Citing health reasons, Richard Radt stepped down as president and chief executive officer of Mosinee in 1993. His successor was Daniel Olvey, formerly the company’s executive vice-president and chief operating officer. Under Olvey’s leadership additional gains were recorded by Mosinee in 1994, when the company earned a record $12.3 million on sales of $267 million.
Demand for Mosinee’s products remained strong during the mid-1990s. Even sharp increases in raw materials, which would have been disastrous just a few years earlier, did not hurt the company, since most of this additional cost could be passed on to customers. Officials at Mosinee were confident that demand for the company’s products—particularly the tissue and towels that make up 40 percent of its business—would remain strong during the near future.
Principal Subsidiaries
Bay West Paper Corporation; The Sorg Paper Company; Mosinee Paper International, Inc. (U.S. Virgin Islands); Mosinee Holdings, Inc.
Principal Divisions
Pulp and Paper Division; Mosinee Converted Products; Mosinee Industrial Forest.
Further Reading
Barrett, Amy, “Mosinee Paper: If You Missed the Ride at Wausau Paper…,” Financial World, December 10, 1991, pp. 18-19.

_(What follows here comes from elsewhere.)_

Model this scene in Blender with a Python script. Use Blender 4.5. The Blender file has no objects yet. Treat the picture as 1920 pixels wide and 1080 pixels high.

Bowman, Francis F., Jr., Ninety-Two Years of Industrial Progress, Mosinee, Wis.: Francis F. Bowman, Jr., 1940, p. 13.
Byrne, Harlan, “Riding a Boom,” Barron’s, March 20, 1995, p. 17.
Harrison, Andy, “Bay West Adds Papermaking Facility to Bolster Its Converting Operation,” Pulp and Paper, July 1992, pp. 73-76.
Keane, Stephen, “Mosinee Targets Market,” Wisconsin Business, February 1986.
Loeffelholz, Suzanne, “Encore, Encore,” Financial World, August 22, 1989, pp. 62-65.
Martin, Chuck, “Frustrations Add Up for Mosinee Paper,” Milwaukee Journal, October 11, 1992.
The Story of Paper at Mosinee, Mosinee, Wis.: Mosinee Paper Mills Co., 1965.